Sur ces principes, nous nous rassemblons, et cela me conduit à vouloir conserver une expression mesurée sur l’étendue que peut avoir in fine la différenciation : celle-ci doit toujours respecter les principes fondamentaux de la République et du service public.
Le présent projet de loi organique définit un cadre élargi en facilitant le lancement de la procédure d’expérimentation, en rationalisant l’évaluation – on examine attentivement et de façon contradictoire, débattue, le résultat de l’expérimentation – et, ensuite, on peut conclure.
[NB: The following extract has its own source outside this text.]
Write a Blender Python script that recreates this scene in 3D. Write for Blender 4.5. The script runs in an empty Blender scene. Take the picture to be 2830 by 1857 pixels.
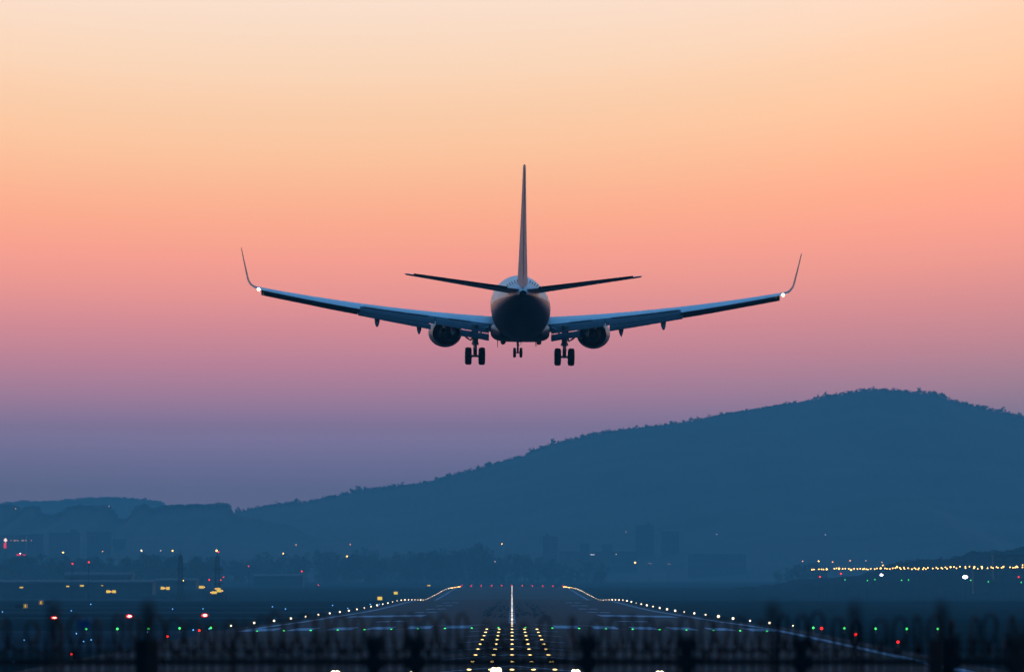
import bpy, math, random
from mathutils import Vector, Matrix
R = math.radians
rnd = random.Random(7)
scene = bpy.context.scene
COL = scene.collection

# ------------------------------------------------------------------ camera
FP, CX, VPX, HY, CAMH = 15722.0, 1415.0, 1414.0, 1589.0, 5.6      # 200 mm lens
TH = math.atan((HY - 928.5) / FP)
cam_d = bpy.data.cameras.new("camera"); cam = bpy.data.objects.new("camera", cam_d); COL.objects.link(cam)
cam.location = (0, 0, CAMH); cam.rotation_euler = (math.pi / 2 + TH, 0, 0)
cam_d.lens = 200; cam_d.sensor_width = 36; cam_d.clip_start = 1; cam_d.clip_end = 30000
cam_d.dof.use_dof = True; cam_d.dof.focus_distance = 372; cam_d.dof.aperture_fstop = 4.0
scene.camera = cam

def W(x, y, Y):
    """world point at distance Y on the sight line through photo pixel (x, y)"""
    u = (x - VPX) / FP; v = (928.5 - y) / FP
    t = Y / (math.cos(TH) - v * math.sin(TH))
    return Vector((u * t, Y, CAMH + (math.sin(TH) + v * math.cos(TH)) * t))

# ------------------------------------------------------------------ materials
def mat(name, col, rough=.6, metal=0, coat=0, spec=.5, noise=0, nscale=4.0, bump=0, detail=4):
    m = bpy.data.materials.new(name); m.use_nodes = True
    nt = m.node_tree; b = nt.nodes["Principled BSDF"]
    b.inputs["Base Color"].default_value = (*col, 1); b.inputs["Roughness"].default_value = rough
    b.inputs["Metallic"].default_value = metal; b.inputs["Coat Weight"].default_value = coat
    b.inputs["Specular IOR Level"].default_value = spec
    tc = nt.nodes.new("ShaderNodeTexCoord")
    if noise:
        n = nt.nodes.new("ShaderNodeTexNoise"); n.inputs["Scale"].default_value = nscale; n.inputs["Detail"].default_value = detail
        nt.links.new(tc.outputs["Object"], n.inputs["Vector"])
        r = nt.nodes.new("ShaderNodeValToRGB")
        r.color_ramp.elements[0].position = .3; r.color_ramp.elements[1].position = .7
        r.color_ramp.elements[0].color = (*[c * (1 - noise) for c in col], 1)
        r.color_ramp.elements[1].color = (*[min(1, c * (1 + noise)) for c in col], 1)
        nt.links.new(n.outputs["Fac"], r.inputs["Fac"]); nt.links.new(r.outputs["Color"], b.inputs["Base Color"])
        if bump:
            bp = nt.nodes.new("ShaderNodeBump"); bp.inputs["Strength"].default_value = bump
            nt.links.new(n.outputs["Fac"], bp.inputs["Height"]); nt.links.new(bp.outputs["Normal"], b.inputs["Normal"])
    return m

def emit(name, col, strength):
    m = bpy.data.materials.new(name); m.use_nodes = True
    nt = m.node_tree; nt.nodes.clear()
    e = nt.nodes.new("ShaderNodeEmission"); e.inputs["Color"].default_value = (*col, 1); e.inputs["Strength"].default_value = strength
    o = nt.nodes.new("ShaderNodeOutputMaterial"); nt.links.new(e.outputs[0], o.inputs["Surface"])
    m.cycles.emission_sampling = 'NONE'
    return m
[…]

La principale nouveauté consiste en ce que la conclusion de l’expérimentation, la décision prise à son issue, en tout cas dans le domaine de l’exercice, par les collectivités territoriales, de leurs compétences, pourra être soit l’abandon, soit la généralisation, soit, désormais, l’application à celles des collectivités qui seraient intéressées et éventuellement à de nouvelles.
Je souhaite souligner un point important, rappelé par Mme la ministre précédemment, lors de son intervention relative à la motion tendant à opposer la question préalable : il faudra au moins un critère de pertinence dans le choix des collectivités auxquelles s’appliquera la différenciation. Cela ne peut se faire – pardonnez-moi l’expression – à la tête du client. Mme le corapporteur l’a indiqué, s’il existe une loi du 3 janvier 1986 relative à l’aménagement, la protection et la mise en valeur du littoral, dite « Littoral » c’est bien à cause de conditions géographiques spécifiques qui la justifient, et il ne serait pas justifié que l’on appliquât les mêmes normes à d’autres territoires. Cela n’est écrit nulle part dans le texte dont nous discutons, mais cela doit être clairement entendu entre tous ceux qui légifèrent. Lorsqu’il y aura différenciation, ce sera sur le fondement de différences objectives, non subjectives.